Container Max Load Weight Tare Weight (Lbs.) Max Gross Weight (lbs.)
20’ ISO 50,055 5,071 55,126
40’ ISO 60274 8,268 61,200

What is an IDIQ Contract?

IDIQ contracts consist of contracts between the Department of Defense and/or Defense Logistics Agency. Here, the government grants the IDIQ contract to an approved supplier. Once the supplier has the contract, they can respond to and fulfil tasks or delivery orders to the military. In most cases, IDIQ contracts extend for 5 years, after which they must be renewed. This allows the military to incorporate quality control and vendor review as part of process. Only suppliers with an IDIQ contract can supply military orders. However, there’s no limit to the number of orders the supplier can fulfil during this period.

What is a Container Roll Off Platform?

A Container Roll Off Platforms (CROP) are loading and storage platforms intended to enable moving and management of containers and on locations. These systems work with roll-off containers, which are designed to easily load on and off a truck or dump bed for faster transportation to location.

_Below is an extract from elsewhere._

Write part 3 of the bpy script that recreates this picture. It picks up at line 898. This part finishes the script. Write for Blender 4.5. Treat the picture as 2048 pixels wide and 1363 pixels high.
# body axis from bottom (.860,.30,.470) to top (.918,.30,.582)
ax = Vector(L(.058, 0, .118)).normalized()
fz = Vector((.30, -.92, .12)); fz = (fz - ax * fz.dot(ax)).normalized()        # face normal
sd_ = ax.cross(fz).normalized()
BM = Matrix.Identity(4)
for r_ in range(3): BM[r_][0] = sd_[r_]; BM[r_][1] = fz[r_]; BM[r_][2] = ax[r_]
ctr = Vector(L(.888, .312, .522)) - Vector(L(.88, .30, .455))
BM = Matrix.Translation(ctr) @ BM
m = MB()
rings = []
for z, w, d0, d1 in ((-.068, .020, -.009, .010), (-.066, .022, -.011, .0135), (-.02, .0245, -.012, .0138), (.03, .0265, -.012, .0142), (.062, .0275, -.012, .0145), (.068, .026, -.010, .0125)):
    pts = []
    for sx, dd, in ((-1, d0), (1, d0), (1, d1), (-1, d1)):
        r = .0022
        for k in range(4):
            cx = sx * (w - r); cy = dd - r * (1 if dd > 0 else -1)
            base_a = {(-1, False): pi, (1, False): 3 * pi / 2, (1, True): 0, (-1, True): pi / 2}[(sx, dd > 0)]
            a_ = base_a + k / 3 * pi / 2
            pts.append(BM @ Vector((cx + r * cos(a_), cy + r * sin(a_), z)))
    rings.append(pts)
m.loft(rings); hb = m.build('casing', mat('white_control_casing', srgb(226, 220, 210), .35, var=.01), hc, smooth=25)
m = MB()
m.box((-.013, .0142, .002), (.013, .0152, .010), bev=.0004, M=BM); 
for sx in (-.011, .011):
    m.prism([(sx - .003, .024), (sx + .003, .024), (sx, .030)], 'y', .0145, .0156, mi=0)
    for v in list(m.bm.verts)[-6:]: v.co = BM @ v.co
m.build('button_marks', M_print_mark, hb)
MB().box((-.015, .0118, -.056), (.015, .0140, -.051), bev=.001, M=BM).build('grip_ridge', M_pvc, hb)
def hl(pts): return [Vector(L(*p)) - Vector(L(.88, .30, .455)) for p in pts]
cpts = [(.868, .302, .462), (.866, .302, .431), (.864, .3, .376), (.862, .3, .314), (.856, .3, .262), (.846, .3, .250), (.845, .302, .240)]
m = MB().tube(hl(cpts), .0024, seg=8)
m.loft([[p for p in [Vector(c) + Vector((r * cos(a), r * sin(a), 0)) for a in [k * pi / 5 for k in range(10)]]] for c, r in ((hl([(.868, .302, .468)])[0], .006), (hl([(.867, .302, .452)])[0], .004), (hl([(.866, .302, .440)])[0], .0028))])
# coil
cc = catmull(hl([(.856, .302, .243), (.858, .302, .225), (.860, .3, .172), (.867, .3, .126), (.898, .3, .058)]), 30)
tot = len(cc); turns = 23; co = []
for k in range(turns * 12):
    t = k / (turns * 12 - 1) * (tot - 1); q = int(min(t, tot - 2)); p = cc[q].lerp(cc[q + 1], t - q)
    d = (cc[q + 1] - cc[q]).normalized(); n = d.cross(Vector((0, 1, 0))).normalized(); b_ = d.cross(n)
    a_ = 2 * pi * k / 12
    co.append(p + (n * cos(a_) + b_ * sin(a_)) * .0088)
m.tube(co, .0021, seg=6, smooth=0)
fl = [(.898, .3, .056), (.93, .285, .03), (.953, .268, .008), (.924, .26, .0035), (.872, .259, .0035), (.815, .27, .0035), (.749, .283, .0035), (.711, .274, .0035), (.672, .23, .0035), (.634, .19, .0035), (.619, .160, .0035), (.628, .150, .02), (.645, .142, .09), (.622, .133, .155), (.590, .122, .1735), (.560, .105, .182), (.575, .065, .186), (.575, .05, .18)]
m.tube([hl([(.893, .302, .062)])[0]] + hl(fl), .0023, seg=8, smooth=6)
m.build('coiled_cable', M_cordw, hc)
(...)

What Does First Article Inspection Mean?

First Article Inspection or FAI is the first step of approval in many industries. For military containers, First Article Inspection involves the initial inspection of the first purchase order for the contract. Here, an inspector ensures that container quality meets specifications, that blueprints are accurate, and that all specifications are correct. Depending on the contract, the FAI may include an inspection of the first order, or an inspection of a random sampling of containers from every order. Essentially, First Article Inspection is quality control. However, it’s not necessarily representative of every single item in an order.